Traditional biographies are thin on the ground in the first half of 2024. But I look forward to Trailblazer, Jane Robinson’s life of the Victorian feminist Barbara Leigh Bodichon (Doubleday, February), and to Paula Byrne’s Hardy Women: Mothers, Sisters, Wives, Muses (William Collins, February), in which she re-examines Thomas Hardy’s life through the eyes of those who made him. In memoir (a crowded field), I will be snaffling early copies of Me and Mr Jones: My Life With David Bowie and the Spiders from Mars (Faber, April) by the stylist Suzi Ronson, and Naked Portrait: A Memoir of Lucian Freud (Picador, May) by his daughter Rose Boyt. The Quality of Love: Twin Sisters at the Heart of the Century (Duckworth, May) by Ariane Bankes tells the story of Celia and Mamaine Paget and their friends and lovers, including George Orwell – and may prove a useful corrective to some of the claims made by Anna Funder in Wifedom, her recent book about Eileen Orwell.

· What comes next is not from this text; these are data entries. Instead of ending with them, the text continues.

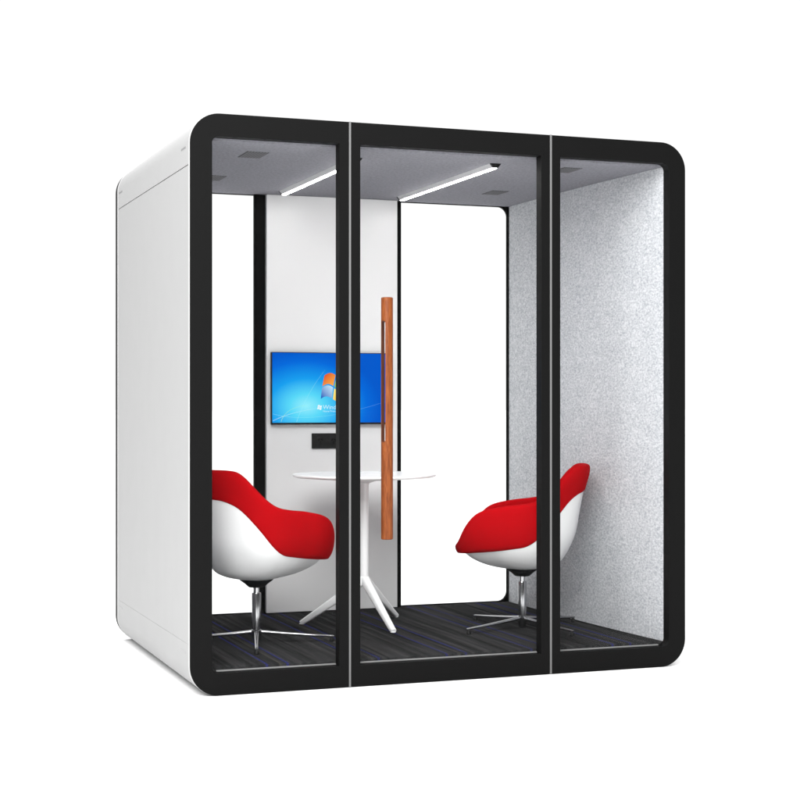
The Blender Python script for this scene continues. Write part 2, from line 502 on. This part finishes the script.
# ------------------------------------------------------------------ television
TX, TZ, TW, THH = 1.0675, 1.231, .636, .362
tv = tag(empty('television', (TX, 1.5285, TZ)), 'flat television on the white back panel showing a blue desktop with a coloured flag', 'television')
bm = bmesh.new(); box(bm, -TW / 2, TW / 2, -.036, -.012, -THH / 2, THH / 2, .002); link('casing', bm, M['darkplastic'], tv)
bm = bmesh.new(); box(bm, -.2, .2, -.0118, -.0005, -.12, .12, .003); link('wall_mount', bm, M['darkplastic'], tv)
SW, SH = TW - .006, THH - .013
bm = bmesh.new(); box(bm, -SW / 2, SW / 2, -.0375, -.0362, -SH / 2, SH / 2)
screen = link('screen', bm, screen_mat(SW, SH), tv, (0, 0, .0030))
YS = -.0378
def grad_emis(name, c0, c1, axis=(1, 0, -1), strength=1.):
    m, nt, b = new_mat(name)
    b.inputs['Base Color'].default_value = (.01, .01, .01, 1); b.inputs['Specular IOR Level'].default_value = .02
    tc = N(nt, 'ShaderNodeTexCoord')
    dp = N(nt, 'ShaderNodeVectorMath', operation='DOT_PRODUCT'); dp.inputs[1].default_value = axis
    nt.links.new(tc.outputs['Generated'], dp.inputs[0])
    mr = N(nt, 'ShaderNodeMapRange'); lo = sum(min(0, a) for a in axis); hi = sum(max(0, a) for a in axis)
    mr.inputs['From Min'].default_value = lo; mr.inputs['From Max'].default_value = hi
    nt.links.new(dp.outputs['Value'], mr.inputs['Value'])
    r = ramp(nt, [(.1, c0), (.9, c1)]); nt.links.new(mr.outputs['Result'], r.inputs['Fac'])
    nt.links.new(r.outputs['Color'], b.inputs['Emission Color']); b.inputs['Emission Strength'].default_value = strength
    return m
def flag_quad(name, u0, u1, v0, v1, mat, parent, cx, cz, w, h, y=YS):
    """one wavy pane of the four-pane flag"""
    bm = bmesh.new(); n = 14; g = []
    for i in range(n + 1):
        u = u0 + (u1 - u0) * i / n
        col = []
        for j in range(n + 1):
            v = v0 + (v1 - v0) * j / n
            wave = .105 * math.sin(2 * PI * u) if True else 0
            x = cx + w * (u - .5 + .16 * (v - .5) - .02 * math.sin(PI * v))
            z = cz + h * (v - .5 + wave)
            col.append(bm.verts.new((x, y, z)))
        g.append(col)
    for i in range(n):
        for j in range(n): bm.faces.new((g[i][j], g[i + 1][j], g[i + 1][j + 1], g[i][j + 1]))
    ext = bmesh.ops.extrude_face_region(bm, geom=bm.faces[:])
    for e in ext['geom']:
        if isinstance(e, bmesh.types.BMVert): e.co.y += .0003
    return link(name, bm, mat, parent)
FCX, FCZ, FW, FH = .008, .004, .122, .118
RED = grad_emis('flag_red', srgb(226, 60, 24), srgb(252, 176, 70)); GRN = grad_emis('flag_green', srgb(190, 225, 90), srgb(80, 160, 50))
BLU = grad_emis('flag_blue', srgb(34, 96, 190), srgb(190, 225, 248), (1, 0, 1)); YEL = grad_emis('flag_yellow', srgb(255, 236, 130), srgb(246, 180, 30))
flag_quad('flag_quarter', 0, .475, .53, 1, RED, screen, FCX, FCZ, FW, FH)
flag_quad('flag_quarter', .525, 1, .53, 1, GRN, screen, FCX, FCZ, FW, FH)
flag_quad('flag_quarter', 0, .475, 0, .47, BLU, screen, FCX, FCZ, FW, FH)
flag_quad('flag_quarter', .525, 1, 0, .47, YEL, screen, FCX, FCZ, FW, FH)
WHT = emis('screen_white', srgb(240, 250, 255), 1.)
PALE = emis('screen_pale_blue', srgb(200, 236, 252), 1.)
sm = .021
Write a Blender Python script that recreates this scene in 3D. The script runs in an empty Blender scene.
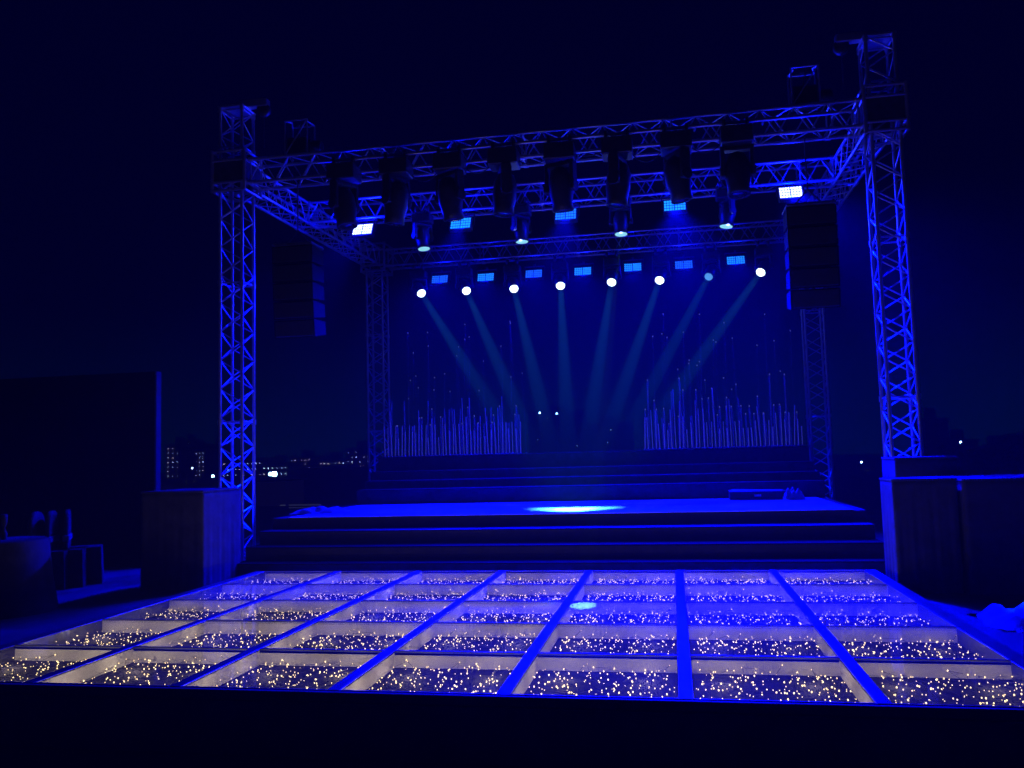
import bpy, math, random
from mathutils import Vector, Matrix, Quaternion
R = math.radians
rnd = random.Random(11)
S = bpy.context.scene
COL = S.collection

# ---------------------------------------------------------------- camera frame
F_, YAW, PITCH, ROLL = 849.7, .1842, .0837, -.0276
CAM = Vector((4.9857, -4.7408, 1.3199))
FW = Vector((-math.sin(YAW)*math.cos(PITCH), math.cos(YAW)*math.cos(PITCH), math.sin(PITCH)))
_r0 = Vector((math.cos(YAW), math.sin(YAW), 0)); _u0 = _r0.cross(FW)
RT = _r0*math.cos(ROLL) + _u0*math.sin(ROLL)
UP = -_r0*math.sin(ROLL) + _u0*math.cos(ROLL)
def at(px, py, axis, v):
    """world point on the plane axis = v seen at photo pixel px, py (used to survey positions)"""
    d = FW + RT*((px-512)/F_) - UP*((py-384)/F_)
    i = 'xyz'.index(axis); t = (v-CAM[i])/d[i]
    return CAM + d*t
cam_d = bpy.data.cameras.new('camera'); cam = bpy.data.objects.new('camera', cam_d); COL.objects.link(cam)
cam_d.sensor_width = 36; cam_d.lens = F_*36/1024; cam_d.clip_end = 2000; cam_d.clip_start = .05
M3 = Matrix((RT, UP, -FW)).transposed()
cam.matrix_world = Matrix.Translation(CAM) @ M3.to_4x4()
S.camera = cam
S.view_settings.view_transform = 'Standard'; S.view_settings.look = 'None'; S.view_settings.exposure = 0
S.render.engine = 'CYCLES'
S.cycles.use_denoising = True
S.cycles.max_bounces = 8; S.cycles.transparent_max_bounces = 24
S.cycles.sample_clamp_indirect = 3.0
S.cycles.volume_step_rate = 1.0
S.cycles.caustics_reflective = False; S.cycles.caustics_refractive = False

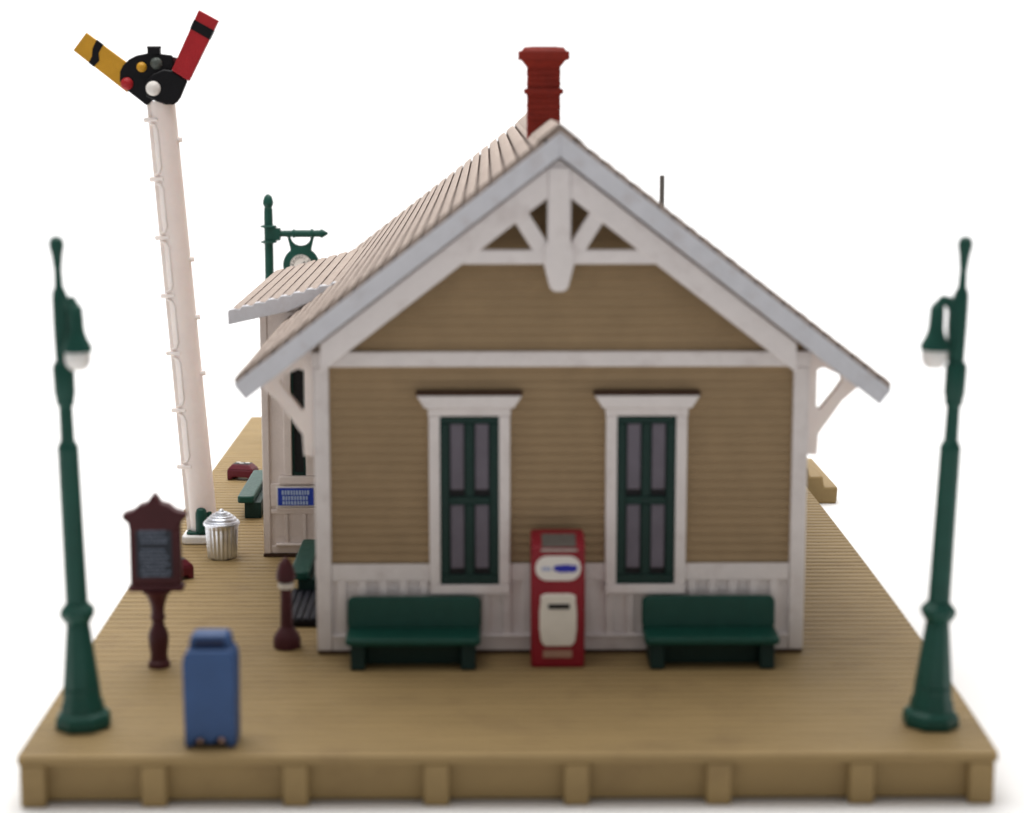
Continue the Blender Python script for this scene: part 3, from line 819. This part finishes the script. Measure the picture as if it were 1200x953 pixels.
m.build('hanger', 'green', cp)
m = MB(); m.lathe([(.36, -.07), (.40, -.05), (.40, .05), (.36, .07)], cxx, czz, 32, axis='y'); ck = m.build('clock_case', 'green', cp)
m = MB(); m.lathe([(.235, -.085), (.235, -.071)], cxx, czz, 32, axis='y'); m.build('clock_face', 'white_gloss', ck)
num = ['XII', 'I', 'II', 'III', 'IIII', 'V', 'VI', 'VII', 'VIII', 'IX', 'X', 'XI']
for i, tx in enumerate(num):
    a = 2 * PI * i / 12
    text_part('numeral', tx, .095, 'black', ck, (cxx + .178 * math.sin(a), -.089, czz + .178 * math.cos(a)), (PI / 2, a, 0), .003)
m = MB(); m.beam((cxx, czz), (cxx + .09, czz + .08), .03, -.094, -.090); m.beam((cxx, czz), (cxx - .1, czz - .16), .022, -.099, -.095); m.build('clock_hands', 'black', ck)

# ------------------------------------------------------------------ lamps, world
def area(name, loc, target, sx, sy, power, col=(1, 1, 1)):
    ld = bpy.data.lights.new(name, 'AREA'); ld.shape = 'RECTANGLE'; ld.size = sx; ld.size_y = sy; ld.energy = power; ld.color = col
    o = bpy.data.objects.new(name, ld); COL.objects.link(o); o.location = loc
    d = Vector(target) - Vector(loc); o.rotation_euler = d.to_track_quat('-Z', 'Y').to_euler()
    return o
area('overhead_softbox', (-4, 17, 44), (-2, 13, 0), 46, 44, 29000, (1, .985, .96))
area('backdrop_light', (0, 60, 60), (0, 90, 5), 120, 30, 60000)
w = bpy.data.worlds.new('World'); SC.world = w; w.use_nodes = True
bg = w.node_tree.nodes['Background']; bg.inputs['Color'].default_value = (1, .96, .945, 1); bg.inputs['Strength'].default_value = .33

# ------------------------------------------------------------------ camera
import mathutils
Fpx = 2300.0
pit = math.atan(372.5 / Fpx); yaw = math.atan(30 / Fpx) * .98
cd = bpy.data.cameras.new('camera'); cam = bpy.data.objects.new('camera', cd); COL.objects.link(cam); SC.camera = cam
cam.location = (-.248, -22.05, 7.70)
cam.rotation_euler = (PI / 2 - pit, 0, -yaw)
cd.sensor_width = 36; cd.lens = 36 * Fpx / 1200; cd.clip_end = 400; cd.clip_start = .5
cd.dof.use_dof = True; cd.dof.focus_distance = 36.0; cd.dof.aperture_fstop = .255
SC.view_settings.view_transform = 'Standard'; SC.view_settings.look = 'None'; SC.view_settings.exposure = 0; SC.view_settings.gamma = 1
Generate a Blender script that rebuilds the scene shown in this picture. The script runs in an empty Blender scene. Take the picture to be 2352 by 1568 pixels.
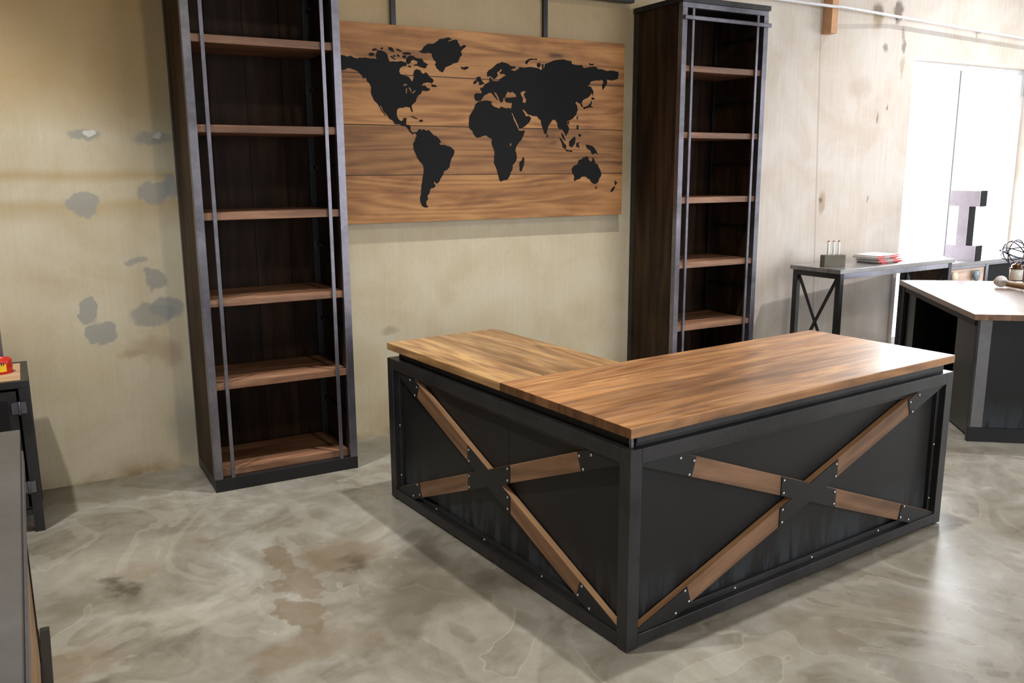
import bpy, bmesh, math, random
from mathutils import Vector, Matrix
from mathutils.geometry import tessellate_polygon
random.seed(7)
C = bpy.context.scene.collection
SC = bpy.context.scene

# ------------------------------------------------------------------ camera
cam_d = bpy.data.cameras.new('camera')
cam = bpy.data.objects.new('camera', cam_d); C.objects.link(cam)
SC.camera = cam
CX, CY, CZ, YAW, PITCH, ROLL, FPX = 1.0454, -4.6698, 1.5433, 0.5148, -0.1962, -0.0058, 1970.94
fw = Vector((math.sin(YAW)*math.cos(PITCH), math.cos(YAW)*math.cos(PITCH), math.sin(PITCH)))
rt = Vector((math.cos(YAW), -math.sin(YAW), 0)); up = rt.cross(fw)
r2 = math.cos(ROLL)*rt + math.sin(ROLL)*up; u2 = -math.sin(ROLL)*rt + math.cos(ROLL)*up
cam.matrix_world = Matrix(((r2.x, u2.x, -fw.x, CX), (r2.y, u2.y, -fw.y, CY), (r2.z, u2.z, -fw.z, CZ), (0, 0, 0, 1)))
cam_d.sensor_width = 36; cam_d.lens = FPX*36/2352; cam_d.clip_start = 0.05; cam_d.clip_end = 200

# ------------------------------------------------------------------ world, lights, exposure
w = bpy.data.worlds.new('world'); SC.world = w; w.use_nodes = True
bg = w.node_tree.nodes['Background']; bg.inputs[0].default_value = (0.90, 0.96, 1.0, 1); bg.inputs[1].default_value = 5.0

def area(name, loc, aim, sx, sy, power, col, shape='RECTANGLE', spread=180):
    d = bpy.data.lights.new(name, 'AREA'); d.shape = shape; d.size = sx; d.size_y = sy
    d.energy = power; d.color = col; d.spread = math.radians(spread)
    o = bpy.data.objects.new(name, d); C.objects.link(o); o.location = loc
    o.rotation_euler = (Vector(aim)-Vector(loc)).to_track_quat('-Z', 'Y').to_euler()
    return o
DAY = (0.88, 0.94, 1.0); WARM = (1.0, 0.86, 0.66)
area('daylight_right_windows', (10.95, -3.3, 1.9), (0, -2.6, 1.2), 2.6, 2.8, 150, DAY)
area('daylight_rear_door', (-0.6, -9.9, 1.6), (1.5, 0, 1.0), 4.0, 2.6, 22, DAY)
area('added_right_fill', (8.0, -9.9, 1.8), (7.5, 0, 1.2), 4.6, 3.0, 125, (0.95, 0.94, 1.0), spread=110)  # added unseen area light to brighten the right wall and bookcase posts
area('daylight_glazed_opening', (8.3, 0.32, 1.3), (8.0, -3, 0.6), 1.6, 2.2, 420, DAY, spread=148)
area('ceiling_lamp_light', (2.9, -6.4, 5.3), (2.8, -1.0, 0.6), 0.30, 0.30, 95, (1.0, .86, .66), 'DISK')
def bay(loc, watts, col, cone, blend):
    sp = bpy.data.lights.new('high_bay_light', 'SPOT'); sp.energy = watts; sp.color = col; sp.spot_size = math.radians(cone); sp.spot_blend = blend; sp.shadow_soft_size = 0.07
    so = bpy.data.objects.new('high_bay_light', sp); C.objects.link(so); so.location = loc
bay((0.1, -1.7, 5.2), 880, (1.0, 0.98, 0.93), 70, 0.30)
bay((3.65, -2.1, 5.3), 950, (1.0, 0.98, 0.93), 66, 0.45)
bay((8.0, -2.1, 5.3), 900, (1.0, 0.96, 0.98), 95, 0.5)

SC.view_settings.view_transform = 'Standard'; SC.view_settings.look = 'None'
SC.view_settings.exposure = -0.55; SC.view_settings.gamma = 1.0
SC.view_settings.use_curve_mapping = False
SC.cycles.use_denoising = True
SC.cycles.use_adaptive_sampling = True; SC.cycles.adaptive_threshold = 0.02
SC.cycles.max_bounces = 8; SC.cycles.diffuse_bounces = 3; SC.cycles.glossy_bounces = 4
SC.cycles.transmission_bounces = 8; SC.cycles.transparent_max_bounces = 16
SC.cycles.sample_clamp_indirect = 6.0
SC.cycles.caustics_reflective = False; SC.cycles.caustics_refractive = False

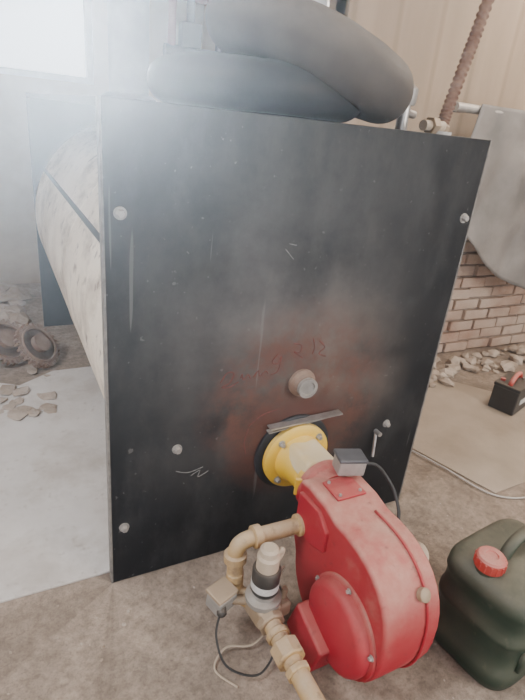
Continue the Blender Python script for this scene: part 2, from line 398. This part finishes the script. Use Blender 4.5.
box('pressure_switch_lid',(.655,-.265,.536),(.09,.066,.012),'flue',bu,rot=(0,.05,-.25),bevel=.004)
cyl('pressure_switch_stem',(.655,-.265,.45),(.655,-.265,.49),.016,'brass',bu)
sweep('switch_cable',[(.69,-.285,.515),(.73,-.30,.51),(.755,-.33,.48),(.765,-.37,.44),(.745,-.42,.40),(.70,-.43,.36)],.005,'wire',bu)
box('name_plate',(.545,-.20,.40),(.05,.012,.06),'yellow',bu,rot=(0,0,-.5),bevel=.003)

# ---------------------------------------------------------------- gas train
gt=empty('gas_supply_pipe')
R=.024
sweep('supply_bend',[(.53,-.272,.325),(.45,-.272,.325),(.36,-.27,.325),(.318,-.27,.32),(.30,-.27,.30),(.297,-.272,.26),(.297,-.285,.19)],R,'pipe',gt,seg=24)
for i,(p,q) in enumerate([((.535,-.272,.325),(.49,-.272,.325)),((.375,-.27,.325),(.345,-.27,.325)),((.297,-.27,.285),(.297,-.272,.255))]):
    lathe('coupling_%d'%i,[(R*1.05,0),(R*1.4,.004),(R*1.4,(Vector(q)-Vector(p)).length-.004),(R*1.05,(Vector(q)-Vector(p)).length)],p,Vector(q)-Vector(p),'pipe',gt,28)
sweep('lower_bend',[(.297,-.28,.22),(.297,-.285,.17),(.305,-.30,.15),(.325,-.325,.148),(.345,-.36,.148)],R*1.05,'pipe',gt,seg=24)
VX,VY,VZ=.35,-.365,.155
box('valve_body',(VX,VY,VZ),(.08,.10,.065),'brass',gt,rot=(0,0,.1),bevel=.012)
box('valve_side_block',(VX+.05,VY-.005,VZ-.005),(.05,.07,.05),'brass',gt,rot=(0,0,.1),bevel=.01)
cyl('test_nipple',(VX+.06,VY-.01,VZ+.015),(VX+.062,VY-.012,VZ+.055),.009,'brass',gt)
lathe('valve_bonnet',[(.045,.02),(.052,.03),(.052,.045),(.035,.05),(.035,.065)],(VX,VY,VZ),(0,0,1),'alu',gt,32)
lathe('solenoid_coil',[(.037,.065),(.040,.07),(.040,.145),(.036,.151),(.02,.151)],(VX,VY,VZ),(0,0,1),'black',gt,36)
lathe('solenoid_label',[(.0403,.082),(.0406,.082),(.0406,.105),(.0403,.105)],(VX,VY,VZ),(0,0,1),'label',gt,36)
lathe('damper_cap',[(.032,.151),(.032,.19),(.026,.197),(.026,.215),(.018,.222),(0,.222)],(VX,VY,VZ),(0,0,1),'tan',gt,28)
sweep('cap_lug',[(VX+.02,VY,VZ+.185),(VX+.042,VY+.003,VZ+.195),(VX+.042,VY+.003,VZ+.18),(VX+.03,VY,VZ+.165)],.008,'tan',gt)
for i,(a,b,r) in enumerate([(-.41,-.435,.040),(-.455,-.475,.033),(-.495,-.545,.042),(-.565,-.585,.034)]):
    lathe('union_nut_%d'%i,[(r*.9,0),(r,.004),(r,a-b-.004),(r*.9,a-b)],(VX,a,VZ-.003),(0,-1,0),'brass' if i==0 else 'pipe',gt,8 if i!=1 else 24)
sweep('inlet_pipe',[(VX,-.40,VZ-.003),(VX,-.6,VZ-.003),(VX,-.85,VZ-.003),(VX,-.93,VZ-.01),(VX,-.95,VZ-.05),(VX,-.95,.0)],.026,'pipe',gt,seg=24)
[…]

Knife: Meditations After an Attempted Murder (Cape, April) by Salman Rushdie will surely be one of the most talked about books of the year. To the now many literary denunciations of boarding school, Charles Spencer, the historian otherwise known as Earl Spencer, will add his own in the memoir A Very Private School (William Collins, March). The acclaimed novelist Colum McCann makes his nonfiction debut with American Mother (Bloomsbury, February), a book written with Diane Foley, whose son, the journalist James Foley, was murdered by Islamic State in 2014.

Let’s end with some books that are harder to categorise. No Judgement (Virago, March) is a collection of vaguely interconnected essays about, among other things, literature, gossip and the attention economy by the funny and pugnacious American critic Lauren Oyler (and I can hardly wait for it), while We Are Free to Change the World (Cape, January) is a biography-cum-manifesto in which the professor of human rights Lyndsey Stonebridge looks at the life and work of the philosopher Hannah Arendt and wonders what lessons she might offer for our own times. More soothing than these, though perhaps no less exhilarating, is The Garden Against Time (Picador, May), in which Olivia Laing recounts her efforts to restore a walled garden in Suffolk, a project that leads her to investigate notions of paradise.

Sophie Elmhirst’s already much talked about Maurice and Maralyn (Chatto, February) sounds like a crowd-pleaser of a book about a married couple who find themselves adrift on a tiny raft in the middle of the Pacific; and so, too, does Emma Tarlo’s Under the Hornbeams (Faber, January), the story of a couple, Nick and Pascal, who live and sleep outside in London, but who do not regard themselves as homeless. Finally, give it up for My Family and Other Rock Stars (Fleet, May) in which Tiffany Murray tells the story of a childhood spent at the legendary Rockfield Studios in Wales, where her mother worked as a cordon bleu chef for artists including David Bowie, Queen and – yes – Motörhead. It couldn’t sound more delicious if it tried.